The hybrid kinetic model allows us to take into account the finite gyroradius effects of pickup ions and to correctly estimate the ion velocity distribution and the fluxes along the magnetic field, and on the lunar surface. Modeling shows the formation of the asymmetric Mach cone, the structuring of the pickup ion tails, and presents another type of lunar-solar wind interaction. We will compare the results of our modeling with observed distributions.

In our study the model of the neutral exosphere $(\mathit{Na}\text{,}\mathit{He})$ are chosen from Hartle and Killen (2006). Note, that we already performed the modeling the dynamics of $O^{+}$ pickup ions near the Moon (Lipatov et al., 2011). The solar wind parameters are chosen from the ARTEMIS observations (Wiehle et al.,, 2011). We apply a time-dependent Boltzmann’s “particle-in-cell” approach (Lipatov et al., 1998), together with a hybrid plasma (ion kinetic) model (Lipatov et al., 2002) in three spatial dimensions (see, e.g. Lipatov and Combi, 2006) using a prescribed but adjustable neutral exosphere and the heavy ion clouds model for the Moon. A Boltzmann modeling is applied to model charge exchange between (incoming and pickup) ions and the immobile exospheric neutrals. In this paper we discuss the results of hybrid kinetic modeling of the lunar environment, namely, global plasma structures, e.g. the formation of the asymmetrical Mach cone, magnetic barrier, pickup ion tails etc. The results of this kinetic modeling are compared with the ARTEMIS flyby observational data. Comparison of results of our hybrid model with other ARTEMIS flybys will be presented in a future publication.

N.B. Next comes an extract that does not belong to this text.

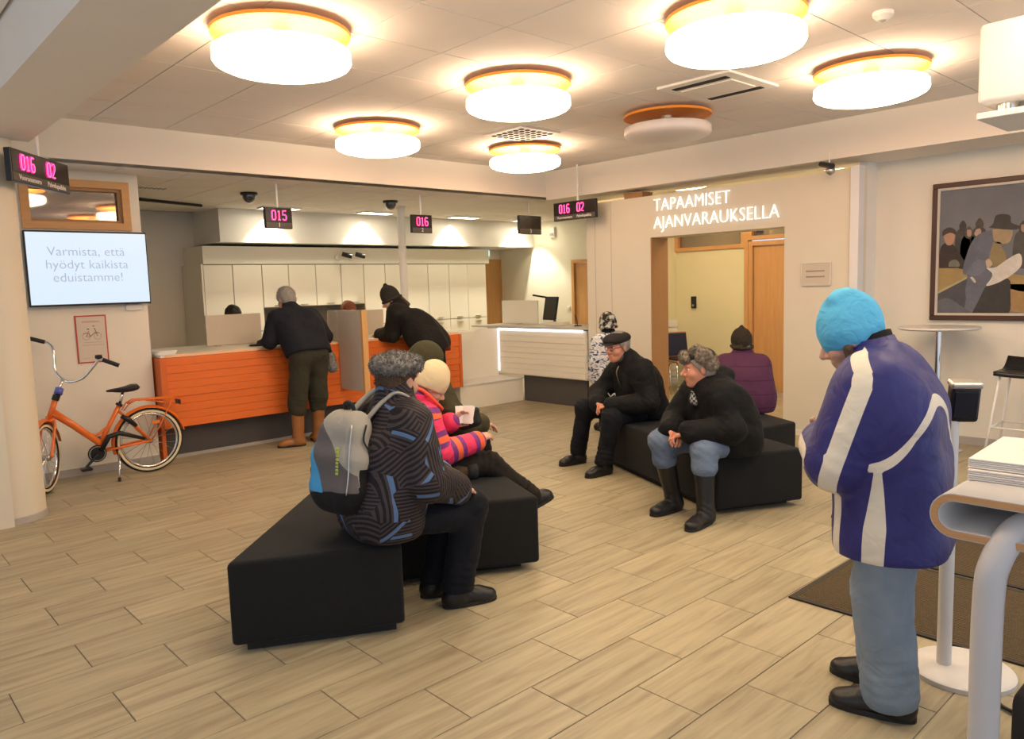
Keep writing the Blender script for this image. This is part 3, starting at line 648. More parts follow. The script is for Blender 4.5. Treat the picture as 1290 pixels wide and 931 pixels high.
t = thing('ledge_box', (7.5, 6.0, 2.6), 'low brown box on top of the partition under the beam', 'box')
box('box_body', (7.40, 5.68, 2.60), (7.6, 5.95, 2.66), M_WOODD, t, .003); box('lid', (7.395, 5.675, 2.66), (7.605, 5.955, 2.672), M_WOODD, t)
# painting
pa = thing('framed_painting', (7.9, 1.9, 1.8), 'large framed painting of a man in a dark hat holding papers', 'painting')
Y0, Y1, Z0, Z1 = 2.655, 1.15, 1.165, 2.43
fm = MB(); t_ = .045
fm.box(7.855, 7.898, Y1, Y0, Z1-t_, Z1, .006, 1); fm.box(7.855, 7.898, Y1, Y0, Z0, Z0+t_, .006, 1); fm.box(7.855, 7.898, Y0-t_, Y0, Z0+t_, Z1-t_, .006, 1); fm.box(7.855, 7.898, Y1, Y1+t_, Z0+t_, Z1-t_, .006, 1)
fm.out('frame', mat('dark_brown_frame', (.07, .03, .018), .4, .15), pa)
ii = MB(); a0, a1, b0, b1 = Y1+t_, Y0-t_, Z0+t_, Z1-t_; s_ = .022
ii.box(7.862, 7.895, a0, a1, b1-s_, b1); ii.box(7.862, 7.895, a0, a1, b0, b0+s_); ii.box(7.862, 7.895, a1-s_, a1, b0+s_, b1-s_); ii.box(7.862, 7.895, a0, a0+s_, b0+s_, b1-s_)
ii.out('liner', mat('frame_liner', (.55, .50, .42), .5), pa)
box('canvas', (7.875, a0, b0), (7.895, a1, b1), mat('canvas_sky', (.155, .165, .185), .7, .25, 3, bump=.2, bscale=40), pa)
def pmap(u, v):
    vv = v+(u-85)*.075*(1-(v-130)/695)
    return (2.588-(u-85)*.00141, 2.363-(vv-130)*.001655)
PCOL = {}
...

The paper is organized as follows: in Section 2 we present the computational model and a formulation of the problem. In Section 3 we present the results of modeling the plasma environment near the Moon and comparison with observational data. Finally, in Section 4 we summarize our results and discuss the future development of our computational model.